MHD simulations of the global solar corona around the Halloween event in 2003 using the synchronic frame format of the solar photospheric magnetic field

Abstract

We performed two time‐relaxation magnetohydrodynamics (MHD) simulations of the solar corona: one uses the boundary map representing the solar surface magnetic field distribution before the Halloween event in 2003, and the other uses map representing the postevent distribution. The aims of this study are to test a new concept of a solar surface magnetic field map capable of representing a particular time of interest and to examine the coronal responses to the solar photospheric magnetic field changes occurring over a few days. We used a new mapping scheme named “synchronic frame” that can include the longitudinal shift caused by the solar differential rotation and the solar surface variations occurring at the time of interest.

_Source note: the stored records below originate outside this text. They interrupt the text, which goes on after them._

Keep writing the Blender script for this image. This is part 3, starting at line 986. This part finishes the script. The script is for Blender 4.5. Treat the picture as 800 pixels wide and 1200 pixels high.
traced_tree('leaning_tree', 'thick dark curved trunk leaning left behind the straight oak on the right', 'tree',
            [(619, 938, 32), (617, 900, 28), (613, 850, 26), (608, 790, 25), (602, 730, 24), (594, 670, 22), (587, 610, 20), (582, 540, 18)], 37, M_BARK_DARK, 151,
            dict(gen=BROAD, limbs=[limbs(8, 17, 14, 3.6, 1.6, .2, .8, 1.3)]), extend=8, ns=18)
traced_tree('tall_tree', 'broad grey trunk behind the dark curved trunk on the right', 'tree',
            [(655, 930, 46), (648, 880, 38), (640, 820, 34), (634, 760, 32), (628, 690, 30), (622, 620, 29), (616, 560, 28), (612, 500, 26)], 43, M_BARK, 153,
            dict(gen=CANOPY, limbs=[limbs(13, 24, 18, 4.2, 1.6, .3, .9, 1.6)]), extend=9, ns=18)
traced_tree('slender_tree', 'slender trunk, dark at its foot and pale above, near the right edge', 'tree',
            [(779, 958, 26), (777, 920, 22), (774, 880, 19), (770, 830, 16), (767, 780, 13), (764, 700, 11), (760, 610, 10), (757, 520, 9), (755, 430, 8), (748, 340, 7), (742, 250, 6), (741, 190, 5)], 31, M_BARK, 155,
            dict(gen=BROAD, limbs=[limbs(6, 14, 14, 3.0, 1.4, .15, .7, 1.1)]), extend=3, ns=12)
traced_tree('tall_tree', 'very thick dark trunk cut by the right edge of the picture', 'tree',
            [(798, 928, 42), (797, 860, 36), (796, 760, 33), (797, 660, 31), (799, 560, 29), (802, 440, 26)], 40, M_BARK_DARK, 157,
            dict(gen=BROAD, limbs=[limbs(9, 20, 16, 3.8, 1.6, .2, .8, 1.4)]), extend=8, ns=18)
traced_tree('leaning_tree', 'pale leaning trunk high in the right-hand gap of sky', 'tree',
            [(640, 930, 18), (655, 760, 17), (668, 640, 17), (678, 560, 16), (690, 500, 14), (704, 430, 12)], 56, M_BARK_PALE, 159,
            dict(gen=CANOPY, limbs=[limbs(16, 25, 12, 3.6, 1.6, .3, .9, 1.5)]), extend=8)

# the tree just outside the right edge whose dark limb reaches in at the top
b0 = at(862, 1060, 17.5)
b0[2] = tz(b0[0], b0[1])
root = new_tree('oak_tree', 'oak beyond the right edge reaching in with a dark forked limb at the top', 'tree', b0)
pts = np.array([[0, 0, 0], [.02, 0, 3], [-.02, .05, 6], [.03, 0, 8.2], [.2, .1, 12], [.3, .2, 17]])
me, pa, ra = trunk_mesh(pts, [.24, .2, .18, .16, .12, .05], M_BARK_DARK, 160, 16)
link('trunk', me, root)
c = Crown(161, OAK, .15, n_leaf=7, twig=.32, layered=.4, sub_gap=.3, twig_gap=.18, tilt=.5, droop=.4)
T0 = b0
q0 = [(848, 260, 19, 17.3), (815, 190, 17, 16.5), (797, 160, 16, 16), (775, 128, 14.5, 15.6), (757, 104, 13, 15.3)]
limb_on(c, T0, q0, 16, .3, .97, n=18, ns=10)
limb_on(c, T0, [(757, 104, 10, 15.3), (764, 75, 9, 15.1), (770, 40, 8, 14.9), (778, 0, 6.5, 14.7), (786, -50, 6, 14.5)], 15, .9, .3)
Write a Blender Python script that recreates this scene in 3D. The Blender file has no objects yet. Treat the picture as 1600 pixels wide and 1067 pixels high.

These two time‐relaxation MHD simulations using the two maps are separately performed to numerically obtain the quasi steady states of the solar corona before and after the Halloween event. Comparisons of the simulated coronal magnetic field structures to the SOHO/EIT measurements show that the combinations of our mapping method and simulation model reproduce the changes of the coronal structures well. We also find that the consequences of solar surface variations can be seen in the plasma quantities in the solar corona. These results show the capability and importance of the solar surface magnetic field mapping scheme for better reconstruction of global coronal structures, parts of which are sensitive to the solar surface magnetic field variations.